The protective Corn Law tariffs between 1821 and 1846 limited the quantity of imported American grain used by distilleries. When it came to containers, what casks did they store these proto-Bourbon grain recipes in? American white oak casks of course. Since 1644, one of the major colonial exports to England was American oak staves. Every year, millions of white oak staves gave British traders leverage over the European stave market.

Demand for European oak caused significant deforestation by the 15th century reducing supply. England and Scotland’s ancient woodland had shrunk to 12 per cent of the landscape by 1600, only two per cent remained by 1800. A ban on felling oak trees since 1559 furnished British coopers with a much-needed supply of bountiful new American oak to craft ‘tight’ liquid containers, from beer kegs to spirit hogsheads and puncheons.

Historians agree Bourbon County Kentucky is the likely etymological source for this whisky.
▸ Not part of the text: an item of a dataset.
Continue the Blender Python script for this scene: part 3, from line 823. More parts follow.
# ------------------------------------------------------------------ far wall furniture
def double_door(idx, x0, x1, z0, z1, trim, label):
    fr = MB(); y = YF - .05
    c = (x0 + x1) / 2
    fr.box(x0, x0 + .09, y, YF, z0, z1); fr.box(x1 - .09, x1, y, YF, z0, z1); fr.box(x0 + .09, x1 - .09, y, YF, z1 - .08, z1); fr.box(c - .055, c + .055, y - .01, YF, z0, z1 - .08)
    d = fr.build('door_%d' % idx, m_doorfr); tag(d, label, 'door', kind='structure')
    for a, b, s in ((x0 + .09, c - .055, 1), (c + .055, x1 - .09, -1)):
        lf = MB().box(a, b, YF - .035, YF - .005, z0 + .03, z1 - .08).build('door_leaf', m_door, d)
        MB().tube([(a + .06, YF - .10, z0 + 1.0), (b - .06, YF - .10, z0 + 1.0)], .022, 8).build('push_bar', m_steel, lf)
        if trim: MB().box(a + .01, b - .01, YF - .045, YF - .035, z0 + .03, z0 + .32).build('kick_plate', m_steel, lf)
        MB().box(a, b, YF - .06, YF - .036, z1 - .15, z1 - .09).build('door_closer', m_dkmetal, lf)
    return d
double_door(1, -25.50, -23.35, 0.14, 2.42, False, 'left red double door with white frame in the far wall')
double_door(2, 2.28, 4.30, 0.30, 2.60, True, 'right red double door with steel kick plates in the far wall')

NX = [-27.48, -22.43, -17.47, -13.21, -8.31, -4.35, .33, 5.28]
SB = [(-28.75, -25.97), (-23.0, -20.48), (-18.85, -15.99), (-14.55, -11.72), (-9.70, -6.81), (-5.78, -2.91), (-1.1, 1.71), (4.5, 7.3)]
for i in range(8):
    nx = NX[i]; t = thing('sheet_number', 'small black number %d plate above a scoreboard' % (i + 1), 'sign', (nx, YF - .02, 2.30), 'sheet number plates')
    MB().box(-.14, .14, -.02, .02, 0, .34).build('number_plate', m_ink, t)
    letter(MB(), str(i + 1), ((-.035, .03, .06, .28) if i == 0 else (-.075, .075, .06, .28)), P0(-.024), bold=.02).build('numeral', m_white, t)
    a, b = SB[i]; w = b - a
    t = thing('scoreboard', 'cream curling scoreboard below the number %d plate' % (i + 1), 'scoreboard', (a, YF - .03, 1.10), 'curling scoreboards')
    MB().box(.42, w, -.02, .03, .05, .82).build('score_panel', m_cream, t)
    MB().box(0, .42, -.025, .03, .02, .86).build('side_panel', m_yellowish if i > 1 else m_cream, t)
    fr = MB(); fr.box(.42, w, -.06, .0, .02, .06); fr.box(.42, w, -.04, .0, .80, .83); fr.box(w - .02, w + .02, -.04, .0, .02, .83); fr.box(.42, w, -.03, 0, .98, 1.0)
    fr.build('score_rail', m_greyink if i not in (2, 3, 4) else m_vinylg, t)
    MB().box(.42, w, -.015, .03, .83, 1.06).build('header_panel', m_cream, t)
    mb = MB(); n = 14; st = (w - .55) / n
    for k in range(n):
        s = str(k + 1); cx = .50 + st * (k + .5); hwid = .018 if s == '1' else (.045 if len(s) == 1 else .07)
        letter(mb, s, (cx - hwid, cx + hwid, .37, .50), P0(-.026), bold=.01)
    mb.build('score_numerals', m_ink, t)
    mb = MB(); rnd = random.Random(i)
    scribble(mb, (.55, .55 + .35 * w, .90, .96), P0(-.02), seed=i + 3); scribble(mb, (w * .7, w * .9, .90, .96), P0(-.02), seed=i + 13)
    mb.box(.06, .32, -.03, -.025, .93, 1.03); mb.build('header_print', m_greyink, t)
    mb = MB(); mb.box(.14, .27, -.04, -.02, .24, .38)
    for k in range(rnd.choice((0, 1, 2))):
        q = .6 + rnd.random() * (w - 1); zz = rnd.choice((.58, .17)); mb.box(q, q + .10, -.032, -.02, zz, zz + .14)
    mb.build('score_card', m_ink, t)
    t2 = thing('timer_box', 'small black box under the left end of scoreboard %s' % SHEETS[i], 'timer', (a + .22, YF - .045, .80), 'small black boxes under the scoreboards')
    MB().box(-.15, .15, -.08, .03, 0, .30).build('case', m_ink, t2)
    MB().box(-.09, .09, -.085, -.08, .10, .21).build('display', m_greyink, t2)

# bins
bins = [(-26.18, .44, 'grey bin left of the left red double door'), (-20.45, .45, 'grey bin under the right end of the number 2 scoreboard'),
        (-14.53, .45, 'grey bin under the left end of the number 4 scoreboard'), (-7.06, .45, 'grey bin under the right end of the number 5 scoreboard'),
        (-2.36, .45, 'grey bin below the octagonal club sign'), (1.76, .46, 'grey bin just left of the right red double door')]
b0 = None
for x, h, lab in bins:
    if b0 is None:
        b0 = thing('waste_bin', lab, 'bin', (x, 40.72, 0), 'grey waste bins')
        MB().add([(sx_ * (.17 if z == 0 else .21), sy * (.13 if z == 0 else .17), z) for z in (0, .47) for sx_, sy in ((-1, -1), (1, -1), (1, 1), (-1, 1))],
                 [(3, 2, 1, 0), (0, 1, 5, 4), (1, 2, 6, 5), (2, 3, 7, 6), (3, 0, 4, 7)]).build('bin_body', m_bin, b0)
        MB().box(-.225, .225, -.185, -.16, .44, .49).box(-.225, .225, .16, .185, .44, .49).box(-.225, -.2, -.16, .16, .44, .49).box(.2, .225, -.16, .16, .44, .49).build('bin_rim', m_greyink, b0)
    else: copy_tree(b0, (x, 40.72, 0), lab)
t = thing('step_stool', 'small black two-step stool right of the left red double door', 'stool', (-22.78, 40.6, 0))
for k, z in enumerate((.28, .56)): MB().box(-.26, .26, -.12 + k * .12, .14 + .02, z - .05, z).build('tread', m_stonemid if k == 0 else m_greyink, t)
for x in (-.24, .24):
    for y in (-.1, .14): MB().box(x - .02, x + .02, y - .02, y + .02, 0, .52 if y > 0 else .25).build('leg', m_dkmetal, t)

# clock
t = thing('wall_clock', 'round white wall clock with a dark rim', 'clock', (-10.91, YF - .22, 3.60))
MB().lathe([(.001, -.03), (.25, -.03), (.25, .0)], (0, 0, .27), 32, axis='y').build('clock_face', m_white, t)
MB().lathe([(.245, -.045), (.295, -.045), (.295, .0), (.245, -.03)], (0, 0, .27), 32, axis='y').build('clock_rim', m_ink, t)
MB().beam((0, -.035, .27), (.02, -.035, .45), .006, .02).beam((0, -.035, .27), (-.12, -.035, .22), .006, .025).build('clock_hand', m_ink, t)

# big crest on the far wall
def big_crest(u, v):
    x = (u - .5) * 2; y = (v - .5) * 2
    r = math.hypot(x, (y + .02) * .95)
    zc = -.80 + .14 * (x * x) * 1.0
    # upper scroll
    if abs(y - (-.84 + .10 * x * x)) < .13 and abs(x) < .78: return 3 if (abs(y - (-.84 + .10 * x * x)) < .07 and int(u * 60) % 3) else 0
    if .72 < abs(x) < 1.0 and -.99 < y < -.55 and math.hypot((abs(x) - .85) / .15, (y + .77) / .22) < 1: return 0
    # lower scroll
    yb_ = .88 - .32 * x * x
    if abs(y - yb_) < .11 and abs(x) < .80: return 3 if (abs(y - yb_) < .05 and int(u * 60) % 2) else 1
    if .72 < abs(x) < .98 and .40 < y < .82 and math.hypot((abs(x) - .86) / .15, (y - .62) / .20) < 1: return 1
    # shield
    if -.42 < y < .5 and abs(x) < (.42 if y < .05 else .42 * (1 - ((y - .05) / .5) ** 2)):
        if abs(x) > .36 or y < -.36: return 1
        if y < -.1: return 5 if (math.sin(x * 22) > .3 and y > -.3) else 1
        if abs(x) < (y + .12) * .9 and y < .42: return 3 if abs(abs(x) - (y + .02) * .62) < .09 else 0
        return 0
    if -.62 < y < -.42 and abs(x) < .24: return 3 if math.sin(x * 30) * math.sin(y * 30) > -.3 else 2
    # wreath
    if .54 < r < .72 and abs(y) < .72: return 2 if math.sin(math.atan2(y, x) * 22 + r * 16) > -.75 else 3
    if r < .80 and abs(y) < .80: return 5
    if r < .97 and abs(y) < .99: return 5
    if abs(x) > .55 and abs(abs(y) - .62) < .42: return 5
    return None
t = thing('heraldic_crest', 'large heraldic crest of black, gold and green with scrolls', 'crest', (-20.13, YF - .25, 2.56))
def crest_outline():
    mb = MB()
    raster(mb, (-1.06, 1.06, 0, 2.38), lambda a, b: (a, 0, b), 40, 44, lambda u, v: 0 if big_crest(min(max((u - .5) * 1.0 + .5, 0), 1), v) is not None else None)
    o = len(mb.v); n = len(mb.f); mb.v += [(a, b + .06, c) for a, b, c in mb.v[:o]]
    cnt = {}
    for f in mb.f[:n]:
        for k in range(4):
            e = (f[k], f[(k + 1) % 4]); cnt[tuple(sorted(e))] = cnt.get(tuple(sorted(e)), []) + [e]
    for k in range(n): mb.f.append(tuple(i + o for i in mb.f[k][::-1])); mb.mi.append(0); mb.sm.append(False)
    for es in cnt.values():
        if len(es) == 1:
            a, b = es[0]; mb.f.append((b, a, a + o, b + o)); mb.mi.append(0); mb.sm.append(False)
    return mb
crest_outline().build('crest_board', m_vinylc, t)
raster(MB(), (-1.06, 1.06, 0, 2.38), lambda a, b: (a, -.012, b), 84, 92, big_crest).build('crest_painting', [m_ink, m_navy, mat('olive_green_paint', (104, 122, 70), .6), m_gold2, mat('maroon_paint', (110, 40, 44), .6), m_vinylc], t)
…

However, there’s another possible claimant, the city of New Orleans. After the Spanish restricted Mississippi River trade, about 20 flatboats made the long trip south from Pittsburg to New Orleans during the 1780s. In 1790, trade recommenced with half of the early river trade in whisky originating from western Pennsylvania. By the 1820s increasing volumes of ‘western whiskey’ arrived in New Orleans.

It was not until June 1821, the seminal words ‘Bourbon whiskey’ first appeared in a Bourbon County Kentucky newspaper. By the 1840s, Bourbon whiskey entered the American lexicon. In the late 18th century, Rue de Bourbon, Anglicised to Bourbon Street after the Louisiana Purchase in 1803 was the town’s tavern and saloon boulevard, as it remains today. Here they served western whisky shipped downriver from distilleries in Pennsylvania, Ohio, Kentucky and Tennessee.

Could the western whisky served at Bourbon Street bars also have its linguistic fingerprint on Bourbon’s first whisky glass?